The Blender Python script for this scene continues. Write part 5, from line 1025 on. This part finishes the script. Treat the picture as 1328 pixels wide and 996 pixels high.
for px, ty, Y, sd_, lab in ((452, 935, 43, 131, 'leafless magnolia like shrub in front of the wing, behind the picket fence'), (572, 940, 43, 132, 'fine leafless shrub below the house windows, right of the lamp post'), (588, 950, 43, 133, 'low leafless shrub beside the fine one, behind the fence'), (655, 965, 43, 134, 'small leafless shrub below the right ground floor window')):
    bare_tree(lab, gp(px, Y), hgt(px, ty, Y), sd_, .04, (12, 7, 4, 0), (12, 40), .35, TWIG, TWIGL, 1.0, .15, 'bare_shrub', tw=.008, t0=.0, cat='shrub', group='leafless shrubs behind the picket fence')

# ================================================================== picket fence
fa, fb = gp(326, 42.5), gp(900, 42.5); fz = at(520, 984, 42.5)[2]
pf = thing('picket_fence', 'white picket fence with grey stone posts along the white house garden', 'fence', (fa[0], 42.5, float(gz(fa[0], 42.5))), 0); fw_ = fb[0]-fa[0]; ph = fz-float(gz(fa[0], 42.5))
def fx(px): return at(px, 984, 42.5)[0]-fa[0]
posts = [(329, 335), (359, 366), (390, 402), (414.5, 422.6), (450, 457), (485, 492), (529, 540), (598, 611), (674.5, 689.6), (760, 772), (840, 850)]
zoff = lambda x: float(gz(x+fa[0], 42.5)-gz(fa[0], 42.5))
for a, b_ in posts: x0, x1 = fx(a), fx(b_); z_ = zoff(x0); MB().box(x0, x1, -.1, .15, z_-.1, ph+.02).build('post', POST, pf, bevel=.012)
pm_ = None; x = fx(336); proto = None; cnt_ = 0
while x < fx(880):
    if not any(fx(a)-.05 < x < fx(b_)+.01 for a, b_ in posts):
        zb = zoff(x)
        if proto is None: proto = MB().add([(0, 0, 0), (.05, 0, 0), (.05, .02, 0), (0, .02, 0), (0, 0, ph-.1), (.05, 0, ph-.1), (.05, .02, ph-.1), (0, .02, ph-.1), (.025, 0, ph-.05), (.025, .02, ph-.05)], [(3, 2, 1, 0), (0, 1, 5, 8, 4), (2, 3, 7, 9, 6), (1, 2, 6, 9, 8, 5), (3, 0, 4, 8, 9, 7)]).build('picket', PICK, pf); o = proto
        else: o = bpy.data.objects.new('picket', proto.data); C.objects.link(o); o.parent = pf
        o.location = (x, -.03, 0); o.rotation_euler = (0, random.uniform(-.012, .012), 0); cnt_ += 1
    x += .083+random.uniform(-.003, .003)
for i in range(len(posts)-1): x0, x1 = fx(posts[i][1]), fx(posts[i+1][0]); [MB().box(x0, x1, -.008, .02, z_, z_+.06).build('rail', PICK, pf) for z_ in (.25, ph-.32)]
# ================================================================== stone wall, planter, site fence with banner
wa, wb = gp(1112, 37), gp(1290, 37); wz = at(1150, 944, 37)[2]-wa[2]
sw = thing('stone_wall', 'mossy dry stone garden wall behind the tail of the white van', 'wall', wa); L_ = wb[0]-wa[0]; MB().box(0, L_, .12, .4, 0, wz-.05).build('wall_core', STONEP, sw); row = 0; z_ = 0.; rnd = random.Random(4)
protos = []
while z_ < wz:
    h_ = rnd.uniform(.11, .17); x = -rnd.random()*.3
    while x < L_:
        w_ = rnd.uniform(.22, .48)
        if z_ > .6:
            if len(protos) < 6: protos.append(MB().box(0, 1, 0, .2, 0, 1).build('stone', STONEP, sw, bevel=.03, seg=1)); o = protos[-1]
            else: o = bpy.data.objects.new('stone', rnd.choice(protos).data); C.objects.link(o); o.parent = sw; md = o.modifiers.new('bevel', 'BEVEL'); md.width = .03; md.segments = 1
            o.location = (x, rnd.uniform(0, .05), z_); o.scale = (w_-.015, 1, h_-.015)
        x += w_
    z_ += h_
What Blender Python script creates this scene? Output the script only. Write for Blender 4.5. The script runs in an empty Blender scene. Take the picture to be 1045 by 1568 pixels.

=====

What is needed:
Produce an exact copy of all the records.

Written response:
The Blender Python script for this scene continues. Write part 5, from line 1025 on. This part finishes the script. Treat the picture as 1328 pixels wide and 996 pixels high.
for px, ty, Y, sd_, lab in ((452, 935, 43, 131, 'leafless magnolia like shrub in front of the wing, behind the picket fence'), (572, 940, 43, 132, 'fine leafless shrub below the house windows, right of the lamp post'), (588, 950, 43, 133, 'low leafless shrub beside the fine one, behind the fence'), (655, 965, 43, 134, 'small leafless shrub below the right ground floor window')):
    bare_tree(lab, gp(px, Y), hgt(px, ty, Y), sd_, .04, (12, 7, 4, 0), (12, 40), .35, TWIG, TWIGL, 1.0, .15, 'bare_shrub', tw=.008, t0=.0, cat='shrub', group='leafless shrubs behind the picket fence')

# ================================================================== picket fence
fa, fb = gp(326, 42.5), gp(900, 42.5); fz = at(520, 984, 42.5)[2]
pf = thing('picket_fence', 'white picket fence with grey stone posts along the white house garden', 'fence', (fa[0], 42.5, float(gz(fa[0], 42.5))), 0); fw_ = fb[0]-fa[0]; ph = fz-float(gz(fa[0], 42.5))
def fx(px): return at(px, 984, 42.5)[0]-fa[0]
posts = [(329, 335), (359, 366), (390, 402), (414.5, 422.6), (450, 457), (485, 492), (529, 540), (598, 611), (674.5, 689.6), (760, 772), (840, 850)]
zoff = lambda x: float(gz(x+fa[0], 42.5)-gz(fa[0], 42.5))
for a, b_ in posts: x0, x1 = fx(a), fx(b_); z_ = zoff(x0); MB().box(x0, x1, -.1, .15, z_-.1, ph+.02).build('post', POST, pf, bevel=.012)
pm_ = None; x = fx(336); proto = None; cnt_ = 0
while x < fx(880):
    if not any(fx(a)-.05 < x < fx(b_)+.01 for a, b_ in posts):
        zb = zoff(x)
        if proto is None: proto = MB().add([(0, 0, 0), (.05, 0, 0), (.05, .02, 0), (0, .02, 0), (0, 0, ph-.1), (.05, 0, ph-.1), (.05, .02, ph-.1), (0, .02, ph-.1), (.025, 0, ph-.05), (.025, .02, ph-.05)], [(3, 2, 1, 0), (0, 1, 5, 8, 4), (2, 3, 7, 9, 6), (1, 2, 6, 9, 8, 5), (3, 0, 4, 8, 9, 7)]).build('picket', PICK, pf); o = proto
        else: o = bpy.data.objects.new('picket', proto.data); C.objects.link(o); o.parent = pf
        o.location = (x, -.03, 0); o.rotation_euler = (0, random.uniform(-.012, .012), 0); cnt_ += 1
    x += .083+random.uniform(-.003, .003)
for i in range(len(posts)-1): x0, x1 = fx(posts[i][1]), fx(posts[i+1][0]); [MB().box(x0, x1, -.008, .02, z_, z_+.06).build('rail', PICK, pf) for z_ in (.25, ph-.32)]
# ================================================================== stone wall, planter, site fence with banner
wa, wb = gp(1112, 37), gp(1290, 37); wz = at(1150, 944, 37)[2]-wa[2]
sw = thing('stone_wall', 'mossy dry stone garden wall behind the tail of the white van', 'wall', wa); L_ = wb[0]-wa[0]; MB().box(0, L_, .12, .4, 0, wz-.05).build('wall_core', STONEP, sw); row = 0; z_ = 0.; rnd = random.Random(4)
protos = []
while z_ < wz:
    h_ = rnd.uniform(.11, .17); x = -rnd.random()*.3
    while x < L_:
        w_ = rnd.uniform(.22, .48)
        if z_ > .6:
            if len(protos) < 6: protos.append(MB().box(0, 1, 0, .2, 0, 1).build('stone', STONEP, sw, bevel=.03, seg=1)); o = protos[-1]
            else: o = bpy.data.objects.new('stone', rnd.choice(protos).data); C.objects.link(o); o.parent = sw; md = o.modifiers.new('bevel', 'BEVEL'); md.width = .03; md.segments = 1
            o.location = (x, rnd.uniform(0, .05), z_); o.scale = (w_-.015, 1, h_-.015)
        x += w_
    z_ += h_
What Blender Python script creates this scene? Output the script only. Write for Blender 4.5. The script runs in an empty Blender scene. Take the picture to be 1045 by 1568 pixels.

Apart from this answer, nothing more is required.